Anatelostaxus's avatar

Ah.. people, people.. I’m moved @the100thmonkey You’re always so very helpful, mate. I owe you plenty. However I can and whenever, mate!
@Vincentt Good to see you again as well, old one!
Ok, I seemed to have temporarily “solved” the problem. or perhaps just filled in the gap for a handful of hours.
@the100thmonkey I tried the procedure you mentioned via the Terminal. but it didn’t really have much effect. I also checked the forum link you provided. Blank.
I do admit I’m not fully accustomed to the pure simplicity of Linux yet.. let alone the complete informatic language used.. I’m trying hard though.
Guess what I did. Yes, I rebooted (first).
Then when I saw the problem persisted I just unmounted the interested HD and re mounted it. Done.
Do you think being connected to the net could be an additional factor to this issue?
Hmm… I scrutinised the details of all my connected HDs in sysinfo, hardware lister and such other packages. I did find a note indicating that ANOTHER HD has some sort of complications whilst connected.

@Vincentt Might do.. Might do.. fact is I’ve just bought a new 2 terabyte and I’m using that aside. It’s good because it has the switch off-on button.
I must say though.. The HD in question is actually rather young. just about a year old. I have been using it daily though. hmm.

I am perplexed and curious. hungry for knowledge.

Vincentt's avatar

Hmm, I don’t think a year-old HD should already experience problems.

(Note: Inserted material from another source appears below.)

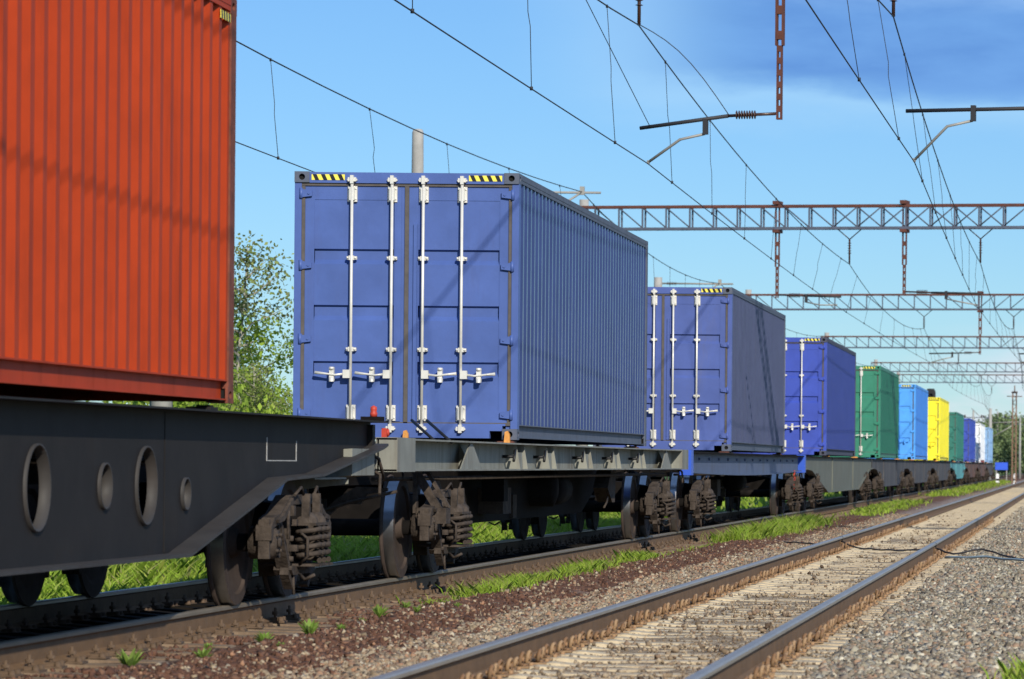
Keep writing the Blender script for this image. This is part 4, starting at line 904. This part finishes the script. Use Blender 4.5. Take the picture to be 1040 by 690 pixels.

Then I guess the filesystem is corrupted. If you have a 2 TB hard drive lying aside, you could try to back up everything from the malfunctioning hard drive, reformat it, and put everything back. If this is your main drive this might mean you also have to reinstall Ubuntu.

Anatelostaxus's avatar

@Vincentt Yes.. I figured that might’ve been a good option to consider. Good thing it’s not the main HD containing the OS.
IT does contain loads of other important Items though. I probably forgot to mention that This drive in particular was regularly exposed to and used in windows vista when I had the dual booting OS running.